Even when the economy was at its worst, new movers were still spending. According to the U.S. Census Bureau, over 40 million Americans move every year. New movers are in need of all types of products and services associated with their transition. We found that businesses that get their message delivered first have the best chance at branding their name, building customer loyalty and capitalizing on the thousands of dollars surrounding every new move.
Studies prove what common sense has long dictated, moving homes is an expensive process. Yet many product and service providers may be surprised at how much of the expense the movers incur tends to be discretionary, and thus essentially up for grabs. Aside from the obvious expenses of hiring moving services or renting vehicles, people moving into new residences tend to spend their money on a variety of goods that would typically not be in their purchasing set. Once the spending has already started, it is easier for people to justify squandering away more money.
For the marketer looking to capitalize on the willingness of movers to spend, the best methods involve making products and services simple to find.

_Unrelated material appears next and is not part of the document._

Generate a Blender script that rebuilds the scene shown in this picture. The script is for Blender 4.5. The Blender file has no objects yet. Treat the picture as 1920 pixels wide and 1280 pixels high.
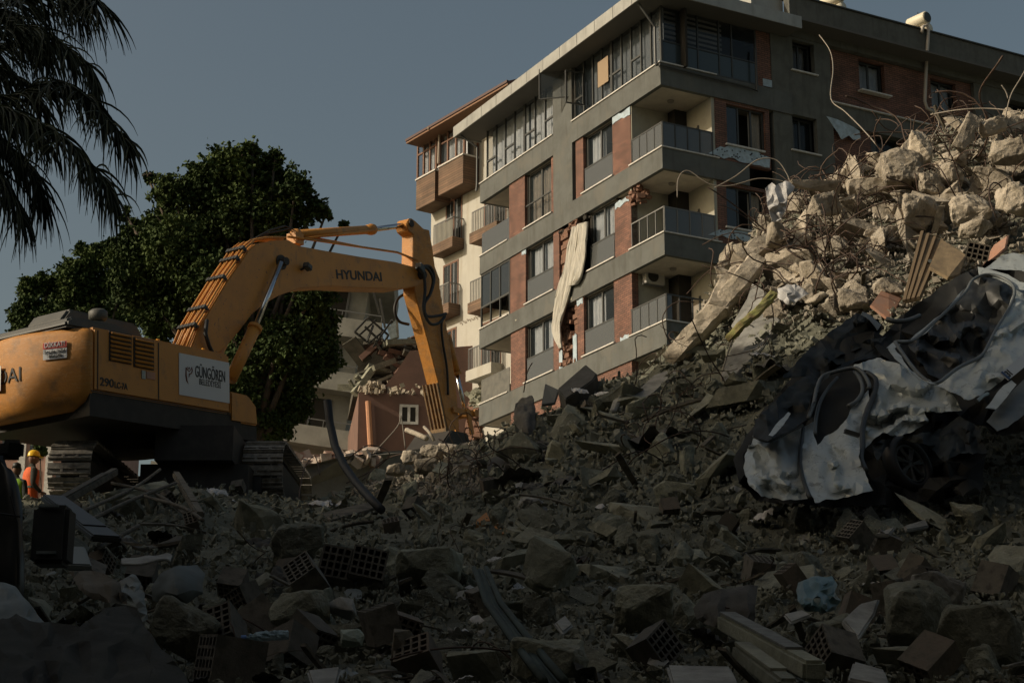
import bpy, bmesh, math, random
from math import sin, cos, tan, atan2, radians, pi, sqrt
from mathutils import Vector, Matrix, noise, Euler

# ---------------------------------------------------------------- camera, world, sun, exposure
SC = bpy.context.scene
COL = SC.collection
F = 3390.0; TH = radians(15.66); CZ = 1.6
cam = bpy.data.cameras.new("camera"); camo = bpy.data.objects.new("camera", cam); COL.objects.link(camo)
cam.sensor_width = 36; cam.lens = F / 1920 * 36; cam.clip_end = 6000; cam.clip_start = 0.1
camo.location = (0, 0, CZ); camo.rotation_euler = (pi / 2 + TH, 0, 0)
SC.camera = camo
SUN_AZ = radians(-104); SUN_EL = radians(27)
W = bpy.data.worlds.new("World"); SC.world = W; W.use_nodes = True
nt = W.node_tree
sky = nt.nodes.new('ShaderNodeTexSky'); sky.sky_type = 'NISHITA'; sky.sun_disc = False
sky.sun_elevation = SUN_EL; sky.sun_rotation = SUN_AZ
sky.air_density = 1.0; sky.dust_density = 4.5; sky.ozone_density = 1.0
bg = nt.nodes['Background']; bg.inputs['Strength'].default_value = 0.085
tint = nt.nodes.new('ShaderNodeMix'); tint.data_type = 'RGBA'; tint.blend_type = 'MULTIPLY'; tint.inputs[0].default_value = 1
tint.inputs[7].default_value = (1.08, 1.0, 0.80, 1); nt.links.new(sky.outputs[0], tint.inputs[6]); nt.links.new(tint.outputs[2], bg.inputs[0])
sl = bpy.data.lights.new("sun", 'SUN'); sl.energy = 3.3; sl.angle = radians(0.5); sl.color = (1.0, 0.87, 0.68)
so = bpy.data.objects.new("sun", sl); COL.objects.link(so)
sd = Vector((sin(SUN_AZ) * cos(SUN_EL), cos(SUN_AZ) * cos(SUN_EL), sin(SUN_EL)))
so.rotation_euler = sd.to_track_quat('Z', 'Y').to_euler(); so.location = (-30, 0, 60)
SC.view_settings.view_transform = 'Standard'; SC.view_settings.look = 'None'
SC.view_settings.exposure = 0.0; SC.view_settings.gamma = 1
SC.cycles.max_bounces = 6

# ---------------------------------------------------------------- helpers
def K(v):
    s = (640 - v) / F
    return (sin(TH) + s * cos(TH)) / (cos(TH) - s * sin(TH))
def ray(u, v):
    s = (640 - v) / F; c = (u - 960) / F
    y = cos(TH) - s * sin(TH)
    return Vector((c / y, 1.0, (sin(TH) + s * cos(TH)) / y))
def P(u, v, D):
    r = ray(u, v) * D
    return Vector((r.x, r.y, r.z + CZ))
def proj(p):
    x, y, z = p.x, p.y, p.z - CZ
    d = y * cos(TH) + z * sin(TH); h = -y * sin(TH) + z * cos(TH)
    return 960 + F * x / d, 640 - F * h / d

class Frame:
    def __init__(s, org, rz=0.0, tx=0.0, ty=0.0):
        s.M = Matrix.Translation(org) @ Matrix.Rotation(rz, 4, 'Z') @ Matrix.Rotation(tx, 4, 'X') @ Matrix.Rotation(ty, 4, 'Y')
        s.I = s.M.inverted()
        s.o = s.I @ Vector((0, 0, CZ))
    def hit(s, u, v, ax, val):
        d = s.I.to_3x3() @ ray(u, v)
        t = (val - s.o[ax]) / d[ax]
        return s.o + d * t
    def w(s, x, y, z): return s.M @ Vector((x, y, z))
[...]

People in the midst of a move are busy, easily distracted, and potentially frustrated. We have also found that marketing channels such as email and phone are seen as intrusive to new movers who are already preoccupied. Even in this digital day and age, direct mail is still the best way to get your business recognized by people new to an area.
Research conducted from Epsilon’s Channel Preference Study indicates 62% of movers favor direct mail when receiving information about possible products and services. The simplicity that comes with a piece of direct mail can be a welcome break from the hectic realities of moving. A mail piece can tell a customer all they need to know about a potential company, at a time they choose, with minimal investment of attention.
Most every type of business can profit from those in the midst of switching homes from the items needed in the new residence to local restaurants. Yet when Epsilon examined brand loyalty, not all movers stayed with their current services. In fact, studies show 60% movers changed brands in Home Services, 63% in Professional Services, and 48% in Appliances. A savvy marketer can help to fill the niches left open by a move with their products and services.
While in recent years the real estate market has suffered, current research by the NRA (National Association of Realtors) found that new home sales have been rising by 20% so far in 2012 and will reach 600,000 by 2013. That would in essence double the 2011 figure of 300,000 new home sales. During the peak bubble year of 2005, new sales hit 1.2 million. They also predict that sales will rise to nearly 5 million in 2013.
Jets Pizza franchise owner Jimmy O’Conner has experienced a 20% redemption on his monthly new mover direct mail campaign with OurTownAmerica. O’Conner has found that social media is good for customer retention but does very little to get someone to the door. Targeted direct mail has been found to be one of the best mediums in reaching out to this demographic that spends quite lavishly. What is your business doing to get in front of new movers?